Deixei-me, em suma, levar pelo canto do leão-sereia, ao ponto de, no auge do meu ingénuo entusiasmo, ter enviado currículos e cartas de motivação para diferentes empresas ali estabelecidas. Nunca obtive qualquer resposta. Estou, hoje, contente que assim tenha sido. Viajando e confrontando-me com o presente e não com o passado, com a realidade e não com a ilusão, aquilo que em tempos foi para mim um modelo político de referência revela-se, actualmente, um protótipo para uma tecnoutopia distópica de intimidação psicológica e monitorização quase permanente. São 109.000 câmaras para 6 milhões de habitantes. 18 câmaras para 1000 pessoas. E esperam aumentar para 200.000 na próxima década. Junte-se a estes dados o inumerável número de placas e plaquetas sobre multas e proibições e experiencia-se como tanta segurança deixa uma pessoa insegura. Posso estar errado, mas antevejo que, num futuro não muito distante, os media passarão a dar mais atenção a Singapura e deixarei de estar sozinho a falar sobre ela aos jantares. Só duvido de que seja enquanto caso de sucesso.

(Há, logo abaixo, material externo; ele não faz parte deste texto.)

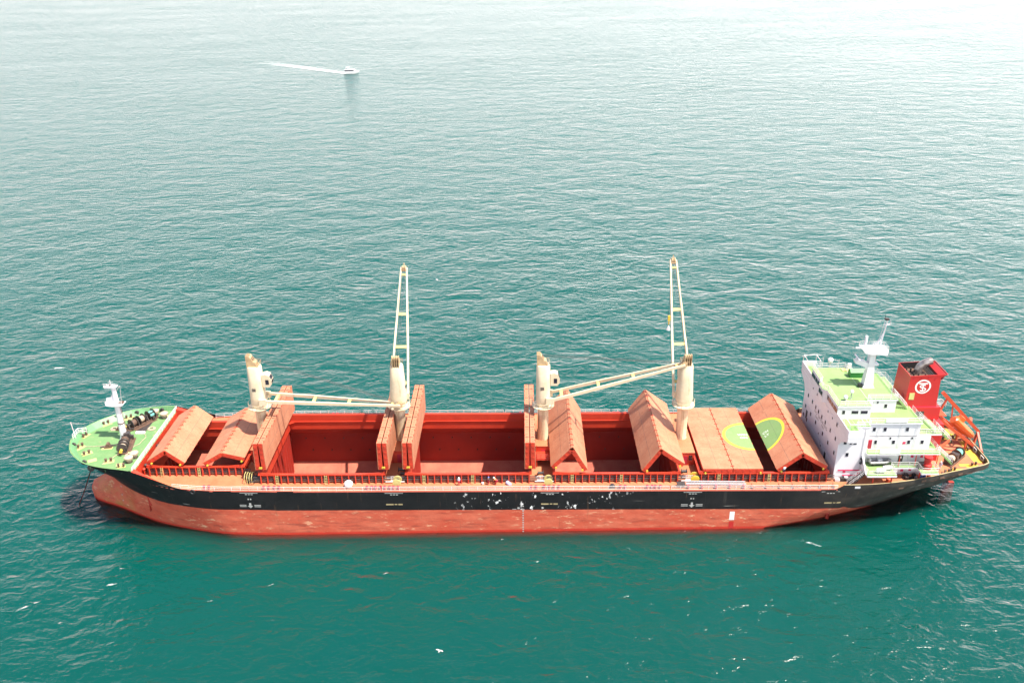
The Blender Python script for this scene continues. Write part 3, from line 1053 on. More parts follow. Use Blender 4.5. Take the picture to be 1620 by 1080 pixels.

PS: Termino este diário de viagem com a fonte do aeroporto ("HSBC Rain Vortex" é o seu nome) com que o iniciei. É das visões mais bonitas que um país pode receber uma pessoa. E despedir-se dela também. Olhar para ela recorda-me do bom que encontrei por aqui: a sua inovação, o seu verde, a sua generosidade, a sua beleza. Apesar de tudo, não deixa de ser um país bonito e recomendável para conhecer. Por agora.